→ **Dataset excerpt**:
....

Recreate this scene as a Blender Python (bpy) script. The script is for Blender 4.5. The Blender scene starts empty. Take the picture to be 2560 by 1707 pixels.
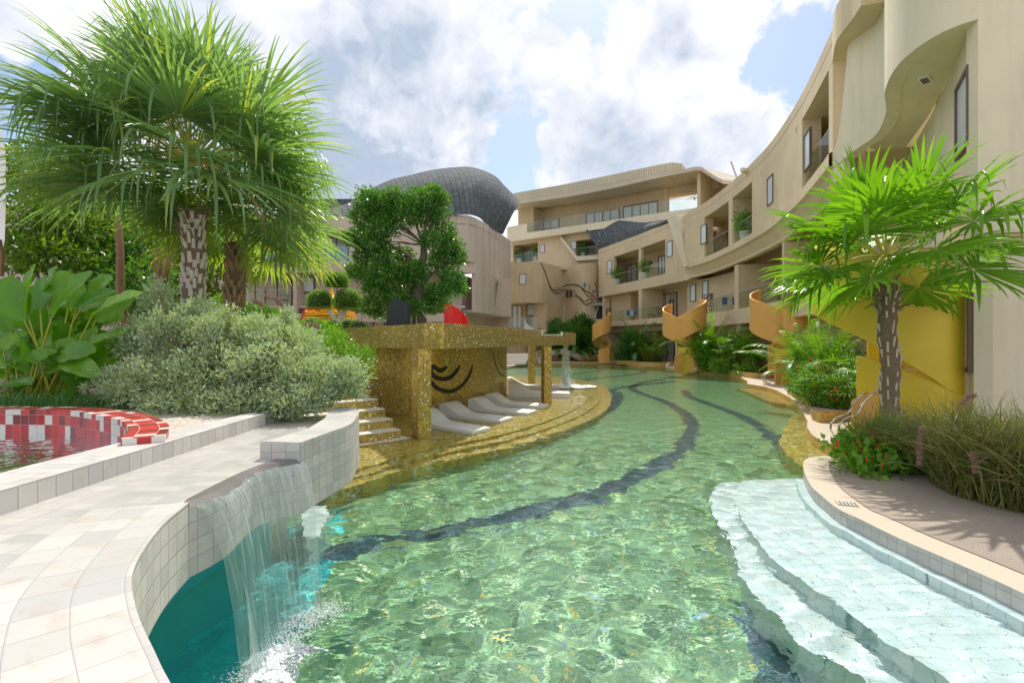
import bpy, math, random
import numpy as np
from mathutils import Vector, Matrix
sc = bpy.context.scene
COL = sc.collection
R = math.radians
# ---------------- camera, sky, sun, exposure ----------------
H = 2.0; FP = 1210.0; CU, CV = 1280.0, 853.5
cam = bpy.data.objects.new("camera", bpy.data.cameras.new("camera")); COL.objects.link(cam)
cam.location = (0, 0, H); cam.rotation_euler = (R(90), 0, 0)
cam.data.lens = 36 * FP / 2560; cam.data.sensor_width = 36; cam.data.clip_start = .05; cam.data.clip_end = 3000
sc.camera = cam
SUN = Vector((0.12, 0.70, 1.0)).normalized()
sl = bpy.data.lights.new("sun", 'SUN'); sl.energy = 2.5; sl.angle = R(.55); sl.color = (1, .95, .86)
so = bpy.data.objects.new("sun", sl); COL.objects.link(so)
so.rotation_euler = SUN.to_track_quat('Z', 'Y').to_euler(); so.location = (0, 0, 60)
try: sl.cycles.is_caustics_light = True
except Exception: pass
sc.view_settings.view_transform = 'Standard'; sc.view_settings.look = 'None'
sc.view_settings.exposure = 0.90; sc.view_settings.gamma = 1
sc.cycles.max_bounces = 10; sc.cycles.transparent_max_bounces = 16; sc.cycles.transmission_bounces = 8
sc.cycles.diffuse_bounces = 4; sc.cycles.glossy_bounces = 4
sc.cycles.use_denoising = True
sc.cycles.blur_glossy = .5
sc.cycles.sample_clamp_indirect = 6

class NT:
    """small helper for node trees"""
    def __init__(s, tree): s.t = tree; s.t.nodes.clear()
    def n(s, typ, **kw):
        nd = s.t.nodes.new(typ)
        for k, v in kw.items():
            if k == 'ins':
                for a, b in v.items(): s.set(nd, a, b)
            else: setattr(nd, k, v)
        return nd
    def set(s, nd, a, b):
        i = nd.inputs[a]
        if hasattr(b, 'is_output') or isinstance(b, bpy.types.NodeSocket): s.t.links.new(b, i)
        elif isinstance(b, bpy.types.Node): s.t.links.new(b.outputs[0], i)
        else:
            if isinstance(b, (tuple, list)) and len(b) == 3 and i.type == 'RGBA': b = (*b, 1)
            i.default_value = b
    def m(s, op, a, b=0, c=0, clamp=False):
        nd = s.n('ShaderNodeMath', operation=op, use_clamp=clamp)
        for k, x in enumerate((a, b, c)): s.set(nd, k, x)
        return nd.outputs[0]
    def vm(s, op, a, b=(0, 0, 0), sc_=None):
        nd = s.n('ShaderNodeVectorMath', operation=op); s.set(nd, 0, a)
        if op != 'NORMALIZE': s.set(nd, 1, b)
        if sc_ is not None: s.set(nd, 3, sc_)
        return nd.outputs['Value'] if op in ('DOT_PRODUCT', 'LENGTH', 'DISTANCE') else nd.outputs[0]
    def mix(s, f, a, b, t='RGBA', blend='MIX'):
        nd = s.n('ShaderNodeMix', data_type=t, blend_type=blend)
        ix = {'RGBA': (0, 6, 7), 'FLOAT': (0, 2, 3)}[t]
        for k, x in zip(ix, (f, a, b)): s.set(nd, k, x)
        return nd.outputs[2 if t == 'RGBA' else 0]
    def noise(s, vec, scale, detail=4, rough=.55, dist=0, color=False):
        nd = s.n('ShaderNodeTexNoise', ins={'Scale': scale, 'Detail': detail, 'Roughness': rough, 'Distortion': dist})
        if vec is not None: s.set(nd, 'Vector', vec)
        return nd.outputs[1 if color else 0]
    def ramp(s, f, lo, hi, a=0., b=1.):
        nd = s.n('ShaderNodeMapRange', interpolation_type='SMOOTHSTEP', ins={'Value': f, 'From Min': lo, 'From Max': hi, 'To Min': a, 'To Max': b})
        return nd.outputs[0]
    def cr(s, f, stops, interp='LINEAR'):
        nd = s.n('ShaderNodeValToRGB'); s.set(nd, 0, f); e = nd.color_ramp; e.interpolation = interp
        while len(e.elements) > 1: e.elements.remove(e.elements[-1])
        e.elements[0].position = stops[0][0]; e.elements[0].color = (*stops[0][1], 1)
        for p, c in stops[1:]:
            q = e.elements.new(p); q.color = (*c, 1)
        return nd.outputs[0]

def ray(u, v): return Vector(((u - CU) / FP, 1.0, -(v - CV) / FP))
w = bpy.data.worlds.new("World"); sc.world = w; w.use_nodes = True
N = NT(w.node_tree)
sky = N.n('ShaderNodeTexSky', sky_type='NISHITA', sun_disc=False, air_density=1.0, dust_density=1.0, ozone_density=1.5, altitude=0)
sky.sun_elevation = math.asin(SUN.z); sky.sun_rotation = math.atan2(SUN.x, SUN.y)
dv = N.vm('NORMALIZE', N.n('ShaderNodeTexCoord').outputs['Generated'])
warp = N.vm('SCALE', N.vm('SUBTRACT', N.noise(dv, 7, 3, .55, 0, True), (.5, .5, .5)), sc_=.09)
pv = N.vm('ADD', dv, warp)
pv = N.vm('ADD', pv, (3.1, 1.7, .4))
big = N.noise(pv, 2.6, 3, .5)
fine = N.noise(pv, 7.0, 12, .60)
puff = N.m('SUBTRACT', 1, N.m('ABSOLUTE', N.m('MULTIPLY', N.m('SUBTRACT', N.noise(pv, 13, 5, .6), .5), 4)), clamp=True)
puff2 = N.m('SUBTRACT', 1, N.m('ABSOLUTE', N.m('MULTIPLY', N.m('SUBTRACT', N.noise(pv, 30, 3, .6), .5), 4)), clamp=True)
dens = N.m('ADD', N.m('ADD', N.m('MULTIPLY', big, .45), N.m('MULTIPLY', fine, .55)), N.m('ADD', N.m('MULTIPLY', N.m('SUBTRACT', puff, .6), .07), N.m('MULTIPLY', N.m('SUBTRACT', puff2, .6), .025)))
# broken sky: where the photograph's blue gaps and grey masses lie, as directions of the sky
def lobe(u, v, width):
    d = ray(u, v).normalized()
    return N.ramp(N.vm('DOT_PRODUCT', pv0, tuple(d)), math.cos(width), 1.0)
pv0 = N.vm('NORMALIZE', N.vm('ADD', dv, N.vm('SCALE', N.vm('SUBTRACT', N.noise(dv, 6, 6, .62, 0, True), (.5, .5, .5)), sc_=.22)))
def acc(lst):
    t = 0.
    for u, v, wd, am in lst: t = N.m('ADD', t, N.m('MULTIPLY', lobe(u, v, wd), am))
    return t
gaps = acc([(1560, 10, .12, .17), (1430, 0, .07, .08), (1250, 330, .12, .13), (1290, 440, .12, .16), (1190, 150, .07, .10), (2030, 110, .15, .14), (1920, 180, .10, .09), (40, 290, .13, .18), (740, 30, .07, .10), (2080, 20, .18, .04), (1480, 190, .05, .07), (1330, 250, .07, .09)])
add = acc([(960, 200, .28, .13), (1000, 380, .2, .08), (1700, 300, .26, .12), (1350, 170, .12, .10), (1450, 400, .12, .08), (200, 60, .3, .05), (1780, 90, .10, .12), (780, 130, .12, .08)])
dens = N.m('ADD', N.m('SUBTRACT', dens, gaps), add)
cover = N.ramp(dens, .40, .495)
off = N.vm('ADD', pv, tuple(-0.07 * SUN))
lit = N.m('SUBTRACT', N.noise(off, 5.0, 3, .5), N.noise(pv, 5.0, 7, .6))
grey = N.m('MULTIPLY', acc([(880, 330, .24, .50), (1000, 260, .20, .22), (1500, 430, .16, .35), (1760, 130, .06, .35), (1790, 350, .12, .15), (1620, 130, .10, .22), (800, 430, .2, .3), (1150, 300, .1, .15)]), N.ramp(fine, .38, .62, 1.25, .45))
shade = N.m('SUBTRACT', N.m('ADD', N.m('MULTIPLY', lit, -2.8), .76), grey, clamp=True)
shade = N.m('ADD', shade, N.m('ADD', N.m('MULTIPLY', N.m('SUBTRACT', .62, dens), .5), N.m('MULTIPLY', N.m('SUBTRACT', puff, .62), .28)), clamp=True)
ccol = N.mix(shade, (3.2, 3.8, 4.8), (6.8, 6.85, 7.2))
cam_sky = N.mix(cover, N.mix(.30, sky.outputs[0], (4.2, 5.2, 6.8)), ccol)
bg = N.n('ShaderNodeBackground', ins={'Color': cam_sky, 'Strength': .085})
wo = N.n('ShaderNodeOutputWorld', ins={'Surface': bg.outputs[0]})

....

Copy out all lines from the material above that contain the string "scene".

→ **Correct answer**:
Recreate this scene as a Blender Python (bpy) script. The script is for Blender 4.5. The Blender scene starts empty. Take the picture to be 2560 by 1707 pixels.
sc = bpy.context.scene